By pointing out all the ways it is bad, the Carbuncle Cup Award makes us realize what is right: Buildings that fit into their sites and celebrate them, or transform their neighborhoods in an exciting manner; buildings that harness energy in ways that are beneficial; and buildings whose inherent grace and composure contribute to their cityscapes.
The question is what should happen with 20 Fenchurch now. Jonathan Jones suggested in the British newspaper The Guardian that the building should just be torn down. That would seem like a huge waste of resources even for something so unpleasant. In the same article, Deyan Sudjic, director of the Design Museum, offers it up as a refugee center. That might not be as far-fetched as it seems—the Kenzo Tange-designed Akasaka Grand Prince Hotel functioned as such after the nuclear disaster in Japan in 2011, although it has since been torn down. That, however, was already a hotel, and the work that would have to be done to renovate this office building would be substantial.
It makes me wonder whether it just needs a skin job. We are used to architects being called in to save bland and even bad buildings by cladding them, with Jeanne Gang, FAIA’s skin job on the Aqua Tower in Chicago being a notable recent example. In a retroactive mode, Michel Rojkind performed magic on a department store in Mexico City. Could the same not help the Walkie Talkie? Such a skin-deep renovation might not take away from its awkward placement and too-large bulk, but perhaps a little nip and tuck might lighten that visual load on London at the expense of not too much rentable floor area.
The Carbuncle Cup raises a third question.
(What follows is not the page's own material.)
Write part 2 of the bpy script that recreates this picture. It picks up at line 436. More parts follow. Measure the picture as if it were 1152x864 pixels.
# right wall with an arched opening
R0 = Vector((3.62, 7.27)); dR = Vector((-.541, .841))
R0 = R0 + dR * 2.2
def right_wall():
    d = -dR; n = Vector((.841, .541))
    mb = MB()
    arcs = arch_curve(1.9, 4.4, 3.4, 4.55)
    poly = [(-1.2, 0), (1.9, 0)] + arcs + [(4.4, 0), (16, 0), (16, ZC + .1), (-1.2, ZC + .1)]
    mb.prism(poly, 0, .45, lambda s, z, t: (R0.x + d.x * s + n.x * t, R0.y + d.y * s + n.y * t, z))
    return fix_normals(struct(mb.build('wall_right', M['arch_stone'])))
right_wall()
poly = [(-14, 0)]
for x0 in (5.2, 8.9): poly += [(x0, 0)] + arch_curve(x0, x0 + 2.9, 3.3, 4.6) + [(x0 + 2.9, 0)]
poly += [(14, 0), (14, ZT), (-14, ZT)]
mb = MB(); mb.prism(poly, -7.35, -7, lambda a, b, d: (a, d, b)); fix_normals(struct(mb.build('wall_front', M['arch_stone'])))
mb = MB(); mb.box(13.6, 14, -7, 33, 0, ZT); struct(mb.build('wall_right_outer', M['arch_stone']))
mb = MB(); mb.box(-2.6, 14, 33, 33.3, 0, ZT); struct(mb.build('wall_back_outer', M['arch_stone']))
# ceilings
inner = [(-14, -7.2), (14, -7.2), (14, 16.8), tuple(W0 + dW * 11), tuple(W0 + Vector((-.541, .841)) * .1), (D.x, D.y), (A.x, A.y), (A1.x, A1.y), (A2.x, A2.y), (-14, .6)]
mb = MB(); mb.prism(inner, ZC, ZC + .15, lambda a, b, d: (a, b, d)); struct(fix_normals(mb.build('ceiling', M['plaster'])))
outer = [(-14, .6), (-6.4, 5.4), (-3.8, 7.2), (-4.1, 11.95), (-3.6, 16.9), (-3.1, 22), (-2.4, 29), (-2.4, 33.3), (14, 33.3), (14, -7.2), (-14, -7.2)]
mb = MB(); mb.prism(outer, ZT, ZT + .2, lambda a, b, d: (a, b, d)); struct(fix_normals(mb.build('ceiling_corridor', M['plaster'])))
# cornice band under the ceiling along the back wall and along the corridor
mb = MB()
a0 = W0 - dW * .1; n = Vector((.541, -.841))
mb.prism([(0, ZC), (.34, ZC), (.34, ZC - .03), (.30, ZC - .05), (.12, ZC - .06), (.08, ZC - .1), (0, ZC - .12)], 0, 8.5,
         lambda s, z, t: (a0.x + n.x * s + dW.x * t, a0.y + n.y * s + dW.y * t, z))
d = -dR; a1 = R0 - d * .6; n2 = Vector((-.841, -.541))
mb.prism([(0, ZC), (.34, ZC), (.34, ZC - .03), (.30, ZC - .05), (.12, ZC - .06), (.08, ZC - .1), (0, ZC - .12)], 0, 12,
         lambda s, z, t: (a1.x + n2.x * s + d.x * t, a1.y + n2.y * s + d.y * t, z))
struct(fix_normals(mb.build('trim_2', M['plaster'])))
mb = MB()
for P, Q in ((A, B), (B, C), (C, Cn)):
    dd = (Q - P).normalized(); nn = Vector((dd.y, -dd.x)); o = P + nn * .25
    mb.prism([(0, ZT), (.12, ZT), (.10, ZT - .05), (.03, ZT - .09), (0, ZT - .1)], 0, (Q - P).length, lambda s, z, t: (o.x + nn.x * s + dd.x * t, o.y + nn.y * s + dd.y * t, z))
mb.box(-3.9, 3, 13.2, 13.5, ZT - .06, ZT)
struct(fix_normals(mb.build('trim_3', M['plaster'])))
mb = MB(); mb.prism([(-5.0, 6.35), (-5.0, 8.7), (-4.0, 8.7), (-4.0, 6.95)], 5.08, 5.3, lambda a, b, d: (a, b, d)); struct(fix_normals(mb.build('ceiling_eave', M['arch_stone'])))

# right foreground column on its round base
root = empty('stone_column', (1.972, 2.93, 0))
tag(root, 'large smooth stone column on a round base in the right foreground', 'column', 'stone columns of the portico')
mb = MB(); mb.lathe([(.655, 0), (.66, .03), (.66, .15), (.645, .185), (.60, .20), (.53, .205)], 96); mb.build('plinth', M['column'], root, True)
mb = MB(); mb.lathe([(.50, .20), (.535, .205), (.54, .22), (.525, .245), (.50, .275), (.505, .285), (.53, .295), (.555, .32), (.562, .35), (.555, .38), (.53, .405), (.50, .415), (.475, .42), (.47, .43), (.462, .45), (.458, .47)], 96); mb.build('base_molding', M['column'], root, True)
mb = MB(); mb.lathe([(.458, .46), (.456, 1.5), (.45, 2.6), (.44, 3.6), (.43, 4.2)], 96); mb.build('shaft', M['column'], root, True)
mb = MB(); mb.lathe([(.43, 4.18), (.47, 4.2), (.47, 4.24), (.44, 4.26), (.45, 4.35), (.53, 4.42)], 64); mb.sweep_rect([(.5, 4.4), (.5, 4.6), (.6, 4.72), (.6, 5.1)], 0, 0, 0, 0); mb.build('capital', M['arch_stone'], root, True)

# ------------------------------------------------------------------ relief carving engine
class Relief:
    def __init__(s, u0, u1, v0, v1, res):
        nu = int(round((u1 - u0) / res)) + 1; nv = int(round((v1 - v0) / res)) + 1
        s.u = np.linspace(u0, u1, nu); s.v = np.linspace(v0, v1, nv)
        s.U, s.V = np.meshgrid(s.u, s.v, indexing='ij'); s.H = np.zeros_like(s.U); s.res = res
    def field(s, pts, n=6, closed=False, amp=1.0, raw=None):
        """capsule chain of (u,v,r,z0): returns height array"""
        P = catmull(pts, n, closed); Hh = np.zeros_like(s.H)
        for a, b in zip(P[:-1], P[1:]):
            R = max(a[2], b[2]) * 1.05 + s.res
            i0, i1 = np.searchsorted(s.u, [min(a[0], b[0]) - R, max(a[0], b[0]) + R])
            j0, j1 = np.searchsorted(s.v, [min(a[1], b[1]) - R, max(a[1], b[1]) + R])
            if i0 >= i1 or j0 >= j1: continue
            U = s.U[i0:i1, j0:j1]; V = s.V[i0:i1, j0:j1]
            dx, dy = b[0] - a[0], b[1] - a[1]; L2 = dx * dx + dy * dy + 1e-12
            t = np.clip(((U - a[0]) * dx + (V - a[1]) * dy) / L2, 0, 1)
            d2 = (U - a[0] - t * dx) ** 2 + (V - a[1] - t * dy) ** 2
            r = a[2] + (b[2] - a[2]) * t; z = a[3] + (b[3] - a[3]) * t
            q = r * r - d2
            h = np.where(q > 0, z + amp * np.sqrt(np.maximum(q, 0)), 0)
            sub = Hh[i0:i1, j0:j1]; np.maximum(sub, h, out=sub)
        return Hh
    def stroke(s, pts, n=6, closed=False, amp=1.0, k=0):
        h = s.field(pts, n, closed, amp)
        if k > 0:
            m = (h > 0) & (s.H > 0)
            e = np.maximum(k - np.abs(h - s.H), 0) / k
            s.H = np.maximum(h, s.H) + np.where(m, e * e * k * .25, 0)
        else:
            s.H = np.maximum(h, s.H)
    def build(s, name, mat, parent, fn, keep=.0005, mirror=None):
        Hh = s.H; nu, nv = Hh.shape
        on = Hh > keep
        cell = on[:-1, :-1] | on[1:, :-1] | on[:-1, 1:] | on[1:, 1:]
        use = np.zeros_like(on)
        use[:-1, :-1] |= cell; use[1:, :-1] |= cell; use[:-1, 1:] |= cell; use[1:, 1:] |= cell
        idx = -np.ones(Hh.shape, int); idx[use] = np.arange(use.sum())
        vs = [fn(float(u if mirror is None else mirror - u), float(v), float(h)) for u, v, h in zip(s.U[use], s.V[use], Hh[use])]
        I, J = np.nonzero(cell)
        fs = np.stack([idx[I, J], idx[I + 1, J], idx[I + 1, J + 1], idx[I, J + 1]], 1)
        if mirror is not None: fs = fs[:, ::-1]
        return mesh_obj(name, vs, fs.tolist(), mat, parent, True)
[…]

It is named after the Prince of Wales’ judgment that a proposed addition to London's National Gallery would have been “a monstrous carbuncle on the face of a much-loved and elegant friend.” The Prince’s judgment on architecture is clear, but not one that all of us share: He believes that classicism is good, and modernism is bad.
In this case the public, not the Prince, nominates the finalists, while a group of critics picks the winner. With so much bad work to go around, I find it difficult to disagree with the picks most years, my only question being why a particular project was worse than any of the other finalists. What often seems to seal the “winner’s” fate is its prominence, as was obviously the case with this year's shortlisted buildings.
The question is whether our tastes, or those of the critics, are infallible. History has too many examples of buildings that were derided and even hated when they were constructed, but are now beloved parts of cities, for us to be too certain. Yes, the PanAm Building behind Grand Central in New York completely altered New York’s cityscape, but is it by now not an integral and even exciting part of Manhattan’s festival of high-rises? Just this year, the British decided to put the British Library on their preservation list, even though it received just about universal negative reaction when it first opened.
Can I imagine a scenario in which we will love the Walkie Talkie? I can, although I do not find it a believable one now. That is why I would suggest the skin job: if we change our mind 10 or 20 years from now, we can always restore this carbuncle to its original sharp and curvy luster.